Posts Tagged m&ms
The Obsessional Horror of M&M’s World

F. Scott Fitzgerald wrote the following in 1934′s Tender Is The Night:
“After lunch they were both overwhelmed by the sudden flatness that comes over American travellers in quiet foreign places. No stimuli worked upon them, no voices called them from without, no fragments of their own thoughts came suddenly from the minds of others, and missing the clamor of the Empire they felt that life was not continuing there.”
To experience the absolute reverse of this, however, you need to abandon all hope and travel to M&M’s World in Times Square.
I’m no stranger to blaring corporate overdrive. I survived the Coke Museum in Atlanta, even though the staff’s ID badges bear not just their name, but their favourite flavour. Even though when the Polar Bear mascot was on break I was told he’d be back after “grabbing a Coke”. Even though their 4D propaganda film featured a hoverboarding scientist who discovered the secret to Coke’s success is – yes, yes, of course – “you”.

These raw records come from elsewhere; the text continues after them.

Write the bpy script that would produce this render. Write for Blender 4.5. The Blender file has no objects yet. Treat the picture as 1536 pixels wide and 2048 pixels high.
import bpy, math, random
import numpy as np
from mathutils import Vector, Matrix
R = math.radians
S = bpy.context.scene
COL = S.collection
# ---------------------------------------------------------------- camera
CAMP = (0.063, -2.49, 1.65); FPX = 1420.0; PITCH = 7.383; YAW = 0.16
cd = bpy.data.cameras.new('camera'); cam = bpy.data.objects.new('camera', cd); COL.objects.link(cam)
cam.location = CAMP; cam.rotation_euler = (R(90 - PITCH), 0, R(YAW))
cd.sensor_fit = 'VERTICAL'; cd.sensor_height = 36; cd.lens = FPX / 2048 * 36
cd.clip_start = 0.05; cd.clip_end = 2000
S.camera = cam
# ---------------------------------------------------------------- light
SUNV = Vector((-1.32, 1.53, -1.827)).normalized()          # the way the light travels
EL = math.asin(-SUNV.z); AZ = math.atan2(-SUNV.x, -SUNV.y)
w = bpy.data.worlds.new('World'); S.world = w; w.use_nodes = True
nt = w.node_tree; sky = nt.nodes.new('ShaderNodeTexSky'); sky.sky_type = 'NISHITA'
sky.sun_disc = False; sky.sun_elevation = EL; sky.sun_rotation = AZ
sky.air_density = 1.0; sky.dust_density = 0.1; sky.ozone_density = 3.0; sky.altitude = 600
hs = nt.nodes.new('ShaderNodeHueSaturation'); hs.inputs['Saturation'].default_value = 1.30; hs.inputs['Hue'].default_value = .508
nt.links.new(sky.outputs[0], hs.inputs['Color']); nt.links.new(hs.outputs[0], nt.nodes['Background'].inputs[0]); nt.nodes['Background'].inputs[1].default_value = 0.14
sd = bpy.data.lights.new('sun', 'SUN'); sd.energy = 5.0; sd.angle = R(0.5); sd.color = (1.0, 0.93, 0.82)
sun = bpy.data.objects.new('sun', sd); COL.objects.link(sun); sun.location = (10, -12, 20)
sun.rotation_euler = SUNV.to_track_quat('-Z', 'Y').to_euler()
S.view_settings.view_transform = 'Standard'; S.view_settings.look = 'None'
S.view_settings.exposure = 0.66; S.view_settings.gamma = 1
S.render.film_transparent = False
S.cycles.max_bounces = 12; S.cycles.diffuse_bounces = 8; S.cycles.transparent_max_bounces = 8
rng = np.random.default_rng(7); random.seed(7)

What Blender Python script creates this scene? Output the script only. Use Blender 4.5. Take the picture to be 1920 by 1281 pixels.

M&M’s World is a different beast. It’s not an exercise in legend-building and carefully constructed flag-waving like the Coke Museum. It doesn’t seem to care much about chocolate, or taste, or any other aspect of the actual candy. Here’s the best way to describe it:
Imagine a man having the worst day of his life. Death, divorce, or some combination of the two. He maybe eats an M&M that he finds rattling around the margins of the kitchen table, and he notices that the bright colour is the one spot of optimism on this awful, godforsaken day. The next afternoon, he eats a whole packet of M&M’s, ignoring the reheatable food provided by well-meaning friends. They’re worried his grief will cause him to waste away to nothing. They don’t know about the M&M’s. After a few more days, just seeing the chocolate’s logo lifts his spirits. Everything else in his house makes him miserable with reminders of what he’s lost. Not the M&M’s, though. They’re delicious.
This man lies awake at night and wonders: why can’t everything be an M&M? Wouldn’t that be a better world?
Come to New York, fight your way through Times Square, and you can buy yourself M&M’s Monopoly. M&M’s stuffed monkeys. M&M’s t-shirts, mugs, and magnets. M&M’s chessboards. M&M’s action figures, stickers, and stamps. M&M’s hand-embroidered designer jackets, selling for four figures, that you’d save for with your M&M’s moneybox.
See the yellow M&M loom over Times Square on a billboard like some ancient, Lovecraftian god. Witness the green M&M cast as some kind of misshapen, gamma-irradiated sex-symbol, pouting like Marilyn on jigsaw boxes and beach towels. Have the red M&M imprinted on a penny by one of those old-fashioned souvenir machines – because why buy something when you can cut out the middle man and have his image stamped directly onto your money?
I guess there might have been some chocolate for sale, too.